Tuesday, October 7, 2008

My Story Part V

Right around the time that I began to serve Jesus, my partner went to jail. He had gone off the deep end in response to the loss of his mother and everything else, and gotten himself in a lot of trouble. I continued in relationship with him, but it was in a completely different manner. I stayed committed to sharing Jesus with him during that time. I would visit him in jail and share about all the things God was doing. He was eventually moved to a Christian rehabilitation program as part of his sentence. This place was quite a drive for me, but I would make every effort to visit him, attend church with him, and encourage him in the things of God. I could see definite change and I was sincerely happy for him.

In the meanwhile, I continued going to church myself. I was totally focused on receiving from God. God was continually filling me up, and I felt so satisfied. I understood that it was only He that could fill my void inside, and my dependence was now on HIM and HIM alone. It was liberating!

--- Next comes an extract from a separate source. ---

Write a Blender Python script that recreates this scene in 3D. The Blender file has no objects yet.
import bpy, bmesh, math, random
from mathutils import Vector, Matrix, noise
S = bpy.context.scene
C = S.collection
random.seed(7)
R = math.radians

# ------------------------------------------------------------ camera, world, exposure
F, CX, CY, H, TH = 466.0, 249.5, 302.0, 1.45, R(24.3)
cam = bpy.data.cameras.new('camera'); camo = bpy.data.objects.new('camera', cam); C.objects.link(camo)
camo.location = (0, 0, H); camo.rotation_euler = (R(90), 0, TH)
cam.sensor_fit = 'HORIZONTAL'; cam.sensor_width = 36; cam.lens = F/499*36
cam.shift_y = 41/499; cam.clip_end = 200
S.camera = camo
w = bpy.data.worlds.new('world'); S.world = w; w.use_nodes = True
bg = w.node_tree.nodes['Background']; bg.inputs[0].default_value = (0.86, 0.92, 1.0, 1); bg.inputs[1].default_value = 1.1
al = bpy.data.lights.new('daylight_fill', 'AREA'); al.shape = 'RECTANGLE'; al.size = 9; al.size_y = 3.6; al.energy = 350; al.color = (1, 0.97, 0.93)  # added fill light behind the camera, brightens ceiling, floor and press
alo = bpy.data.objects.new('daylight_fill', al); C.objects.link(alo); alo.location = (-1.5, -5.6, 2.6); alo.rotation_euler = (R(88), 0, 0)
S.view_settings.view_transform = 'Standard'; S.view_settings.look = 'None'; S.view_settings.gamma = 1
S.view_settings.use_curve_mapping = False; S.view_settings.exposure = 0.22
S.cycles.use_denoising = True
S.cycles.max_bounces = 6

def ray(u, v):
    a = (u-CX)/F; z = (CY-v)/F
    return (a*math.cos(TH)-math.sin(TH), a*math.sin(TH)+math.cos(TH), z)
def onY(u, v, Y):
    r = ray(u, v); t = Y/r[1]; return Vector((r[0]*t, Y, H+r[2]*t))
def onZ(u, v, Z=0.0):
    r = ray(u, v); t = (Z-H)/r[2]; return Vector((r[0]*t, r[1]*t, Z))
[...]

Everything around me was changing daily, it seemed. My mom was so impacted by my change, that she decided to come to church with me, and too, gave her life to God. Soon after, my father followed, and as a family, we were following God together. Such a glorious thing that God was doing within all of us! I remember asking God for new friends who would share my love for Him. Before long, a whole new family of friends entered my life. I began to spend my time with other like minded people, and it was great.

Two years later, my partner was released. I knew this would be his true test. He stayed focused on God for no longer than a couple of months. The temptations that lured all around him quickly became too much for him to resist. He went back to the former things. I knew that this was where things ended. He was now choosing a lifestyle that no longer lined up with mine, and I would not allow anything to hinder my walk with God.

The end of my relationship with him was indeed a sad time. I was sad in my own heart, but was mostly saddened for him, and all that he was choosing to give up. As I looked to God, He continued to tenderly love me through and once again help me to heal.

It was then, that I no longer had any associations with my past, and that God would begin to really build my future.

1 comments:

Tammy R said...

Bonnie,
Your story was so captivating and transparent.I'm always amazed(althought I shoudn't be) how God will take our brokeness and turn it into holiness.

Praise God...for the work He is doing in you and the lives you are touching through your willingness to live in His Truth.


Thank you for your comments. I too have been serving God at a CPC as program coordinator for our 'Beyond the Choice' abortion recovery...Our God is so good!